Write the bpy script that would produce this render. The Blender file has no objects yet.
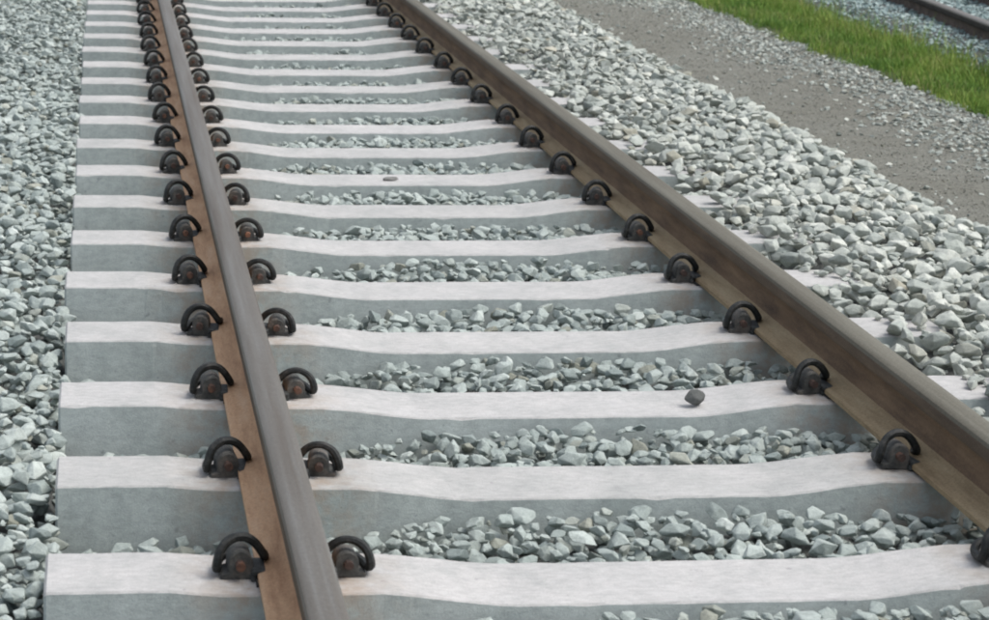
import bpy, bmesh, math, random
import numpy as np
from mathutils import Vector, Matrix, Euler

RNG = np.random.RandomState(7)
random.seed(7)
scene = bpy.context.scene
COL = scene.collection

# ------------------------------------------------------------------ camera
CAM_POS = (-1.1138, -4.2041, 1.491)
YAW, PITCH, ROLL = 0.1025, -0.2305, 0.0189
F_PX, PP_X, PP_Y, IW, IH = 2316.9, 337.0, 315.46, 989.0, 620.0

def cam_axes():
    cy, sy, cp, sp = math.cos(YAW), math.sin(YAW), math.cos(PITCH), math.sin(PITCH)
    f = np.array([sy * cp, cy * cp, sp]); r = np.array([cy, -sy, 0.0]); u = np.cross(r, f)
    cr, sr = math.cos(ROLL), math.sin(ROLL)
    return cr * r + sr * u, -sr * r + cr * u, f

AX_R, AX_U, AX_F = cam_axes()
cam_data = bpy.data.cameras.new('camera')
cam = bpy.data.objects.new('camera', cam_data)
COL.objects.link(cam)
cam.matrix_world = Matrix(((AX_R[0], AX_U[0], -AX_F[0], CAM_POS[0]),
                           (AX_R[1], AX_U[1], -AX_F[1], CAM_POS[1]),
                           (AX_R[2], AX_U[2], -AX_F[2], CAM_POS[2]),
                           (0, 0, 0, 1)))
cam_data.sensor_width = 36
cam_data.lens = F_PX * 36 / IW
cam_data.shift_x = (IW / 2 - PP_X) / IW
cam_data.shift_y = (PP_Y - IH / 2) / IW
cam_data.clip_start = 0.05
cam_data.clip_end = 2000
cam_data.dof.use_dof = True
cam_data.dof.focus_distance = 6.2
cam_data.dof.aperture_fstop = 11
scene.camera = cam

# ------------------------------------------------------------------ light
SUN_EL, SUN_AZ = math.radians(58), math.radians(104)      # azimuth from +Y towards +X
world = bpy.data.worlds.new('World')
scene.world = world
world.use_nodes = True
nt = world.node_tree
bg = nt.nodes['Background']
sky = nt.nodes.new('ShaderNodeTexSky')
sky.sky_type = 'NISHITA'
sky.sun_disc = False
sky.sun_elevation = SUN_EL
sky.sun_rotation = SUN_AZ
sky.air_density = 1.0
sky.dust_density = 3.0
hs = nt.nodes.new('ShaderNodeHueSaturation')
hs.inputs['Saturation'].default_value = 0.42
nt.links.new(sky.outputs[0], hs.inputs['Color'])
nt.links.new(hs.outputs[0], bg.inputs['Color'])
bg.inputs['Strength'].default_value = 0.15
sun_data = bpy.data.lights.new('sun', 'SUN')
sun_data.energy = 1.15
sun_data.angle = math.radians(34)
sun_data.color = (1.0, 0.96, 0.92)
sun = bpy.data.objects.new('sun', sun_data)
COL.objects.link(sun)
sd = Vector((math.sin(SUN_AZ) * math.cos(SUN_EL), math.cos(SUN_AZ) * math.cos(SUN_EL), math.sin(SUN_EL)))
sun.rotation_euler = sd.to_track_quat('Z', 'Y').to_euler()
sun.location = (2, 6, 8)
scene.view_settings.view_transform = 'Standard'
scene.view_settings.look = 'None'
scene.view_settings.exposure = 0.62
scene.view_settings.gamma = 1.0
scene.cycles.filter_width = 2.0

# ------------------------------------------------------------------ helpers
def tag(o, label=None, cat=None, group=None, kind=None):
    if label: o['label'] = label
    if cat: o['category'] = cat
    if group: o['group'] = group
    if kind: o['kind'] = kind
    return o

def link(name, data, parent=None):
    o = bpy.data.objects.new(name, data)
    COL.objects.link(o)
    if parent: o.parent = parent
    return o

def mesh_from(name, verts, faces, mats=(), smooth=False, mat_idx=None):
    me = bpy.data.meshes.new(name)
    me.from_pydata([tuple(v) for v in verts], [], [tuple(f) for f in faces])
    for m in mats: me.materials.append(m)
    if mat_idx is not None: me.polygons.foreach_set('material_index', mat_idx)
    if smooth: me.polygons.foreach_set('use_smooth', [True] * len(me.polygons))
    me.update()
    return me

def tri_mesh(name, V, F, tone=None, mat=None, smooth=False):
    """fast mesh out of numpy arrays: V (n,3), F (m,3), tone per face"""
    me = bpy.data.meshes.new(name)
    n, m = len(V), len(F)
    me.vertices.add(n); me.vertices.foreach_set('co', np.ascontiguousarray(V, dtype=np.float32).ravel())
    me.loops.add(m * 3); me.loops.foreach_set('vertex_index', np.ascontiguousarray(F, dtype=np.int32).ravel())
    me.polygons.add(m)
    me.polygons.foreach_set('loop_start', np.arange(0, m * 3, 3, dtype=np.int32))
    me.polygons.foreach_set('loop_total', np.full(m, 3, dtype=np.int32))
    me.update(calc_edges=True)
    me.polygons.foreach_set('use_smooth', np.full(m, smooth))
    if tone is not None:
        a = me.attributes.new('tone', 'FLOAT', 'FACE')
        a.data.foreach_set('value', np.ascontiguousarray(tone, dtype=np.float32))
    if mat: me.materials.append(mat)
    return me

class NT:
    """small node-tree builder"""
    def __init__(self, name):
        self.m = bpy.data.materials.new(name); self.m.use_nodes = True
        self.t = self.m.node_tree; self.b = self.t.nodes['Principled BSDF']
    def n(self, kind, **kw):
        nd = self.t.nodes.new(kind)
        for k, v in kw.items():
            if k in nd.inputs.keys(): nd.inputs[k].default_value = v
            else: setattr(nd, k, v)
        return nd
    def l(self, a, b): self.t.links.new(a, b)
    def coords(self, kind='Object'): return self.n('ShaderNodeTexCoord').outputs[kind]
    def noise(self, vec, scale, detail=4, rough=0.6, stretch=None):
        if stretch:
            mp = self.n('ShaderNodeMapping'); mp.inputs['Scale'].default_value = stretch
            self.l(vec, mp.inputs['Vector']); vec = mp.outputs[0]
        nd = self.n('ShaderNodeTexNoise', Scale=scale, Detail=detail, Roughness=rough)
        self.l(vec, nd.inputs['Vector'])
        return nd.outputs['Fac']
    def ramp(self, fac, stops):
        r = self.n('ShaderNodeValToRGB'); e = r.color_ramp.elements
        while len(e) < len(stops): e.new(0.5)
        for el, (p, c) in zip(e, stops):
            el.position = p; el.color = (c[0], c[1], c[2], 1)
        self.l(fac, r.inputs[0]); return r.outputs[0]
    def mix(self, fac, a, b, mode='MIX'):
        nd = self.n('ShaderNodeMix', data_type='RGBA', blend_type=mode)
        for sock, v in ((nd.inputs[0], fac), (nd.inputs[6], a), (nd.inputs[7], b)):
            if isinstance(v, (int, float)): sock.default_value = v
            elif isinstance(v, tuple): sock.default_value = (*v, 1)
            else: self.l(v, sock)
        return nd.outputs[2]
    def math(self, op, a, b=0.0):
        nd = self.n('ShaderNodeMath', operation=op)
        for s, v in ((nd.inputs[0], a), (nd.inputs[1], b)):
            if isinstance(v, (int, float)): s.default_value = v
            else: self.l(v, s)
        return nd.outputs[0]
    def bump(self, h, strength, dist=0.01):
        nd = self.n('ShaderNodeBump', Strength=strength, Distance=dist)
        self.l(h, nd.inputs['Height']); self.l(nd.outputs[0], self.b.inputs['Normal'])
    def out(self, col, rough=0.9, metal=0.0, spec=0.3):
        if isinstance(col, tuple): self.b.inputs['Base Color'].default_value = (*col, 1)
        else: self.l(col, self.b.inputs['Base Color'])
        self.b.inputs['Roughness'].default_value = rough
        self.b.inputs['Metallic'].default_value = metal
        self.b.inputs['Specular IOR Level'].default_value = spec
        return self.m

# ------------------------------------------------------------------ materials
def stone_material(name, stops, tint_dirt=(0.20, 0.19, 0.15)):
    t = NT(name)
    at = t.n('ShaderNodeAttribute', attribute_name='tone').outputs['Fac']
    oi = t.n('ShaderNodeObjectInfo').outputs['Random']
    tone = t.math('ADD', t.math('MULTIPLY', oi, 0.12), at)
    c = t.ramp(tone, stops)
    geo = t.n('ShaderNodeNewGeometry').outputs['Position']
    # a few brownish and a few dark stones among the grey, and a warmer tint towards the right
    h = t.math('FRACT', t.math('ADD', t.math('MULTIPLY', at, 91.7), t.math('MULTIPLY', oi, 53.0)))
    c = t.mix(1.0, c, t.ramp(h, [(0.0, (0.72, 0.66, 0.58)), (0.06, (0.93, 0.9, 0.86)), (0.12, (1, 1, 1)), (0.93, (1, 1, 1)), (0.97, (0.6, 0.63, 0.64))]), 'MULTIPLY')
    sx = t.n('ShaderNodeSeparateXYZ'); t.l(geo, sx.inputs[0])
    c = t.mix(1.0, c, t.ramp(t.math('SUBTRACT', sx.outputs[0], 0.4), [(0.0, (0.95, 1.0, 1.0)), (0.8, (1.0, 1.0, 0.965))]), 'MULTIPLY')
    n1 = t.noise(geo, 55, 5, 0.65)
    c = t.mix(0.55, c, t.ramp(n1, [(0.25, (0.45, 0.47, 0.46)), (0.55, (0.98, 0.98, 0.97)), (0.8, (1.15, 1.15, 1.12))]), 'MULTIPLY')
    n2 = t.noise(geo, 260, 3, 0.7)
    c = t.mix(0.35, c, t.ramp(n2, [(0.35, (0.6, 0.6, 0.6)), (0.65, (1.2, 1.2, 1.2))]), 'MULTIPLY')
    t.bump(t.math('ADD', n1, t.math('MULTIPLY', n2, 0.4)), 0.5, 0.006)
    return t.out(c, 0.92)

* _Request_
Omitting all pictures, restate exactly the lines of the material from its start through the line that contains "COL = scene.collection".

* _Answer to this task_
Write the bpy script that would produce this render. The Blender file has no objects yet.
import bpy, bmesh, math, random
import numpy as np
from mathutils import Vector, Matrix, Euler

RNG = np.random.RandomState(7)
random.seed(7)
scene = bpy.context.scene
COL = scene.collection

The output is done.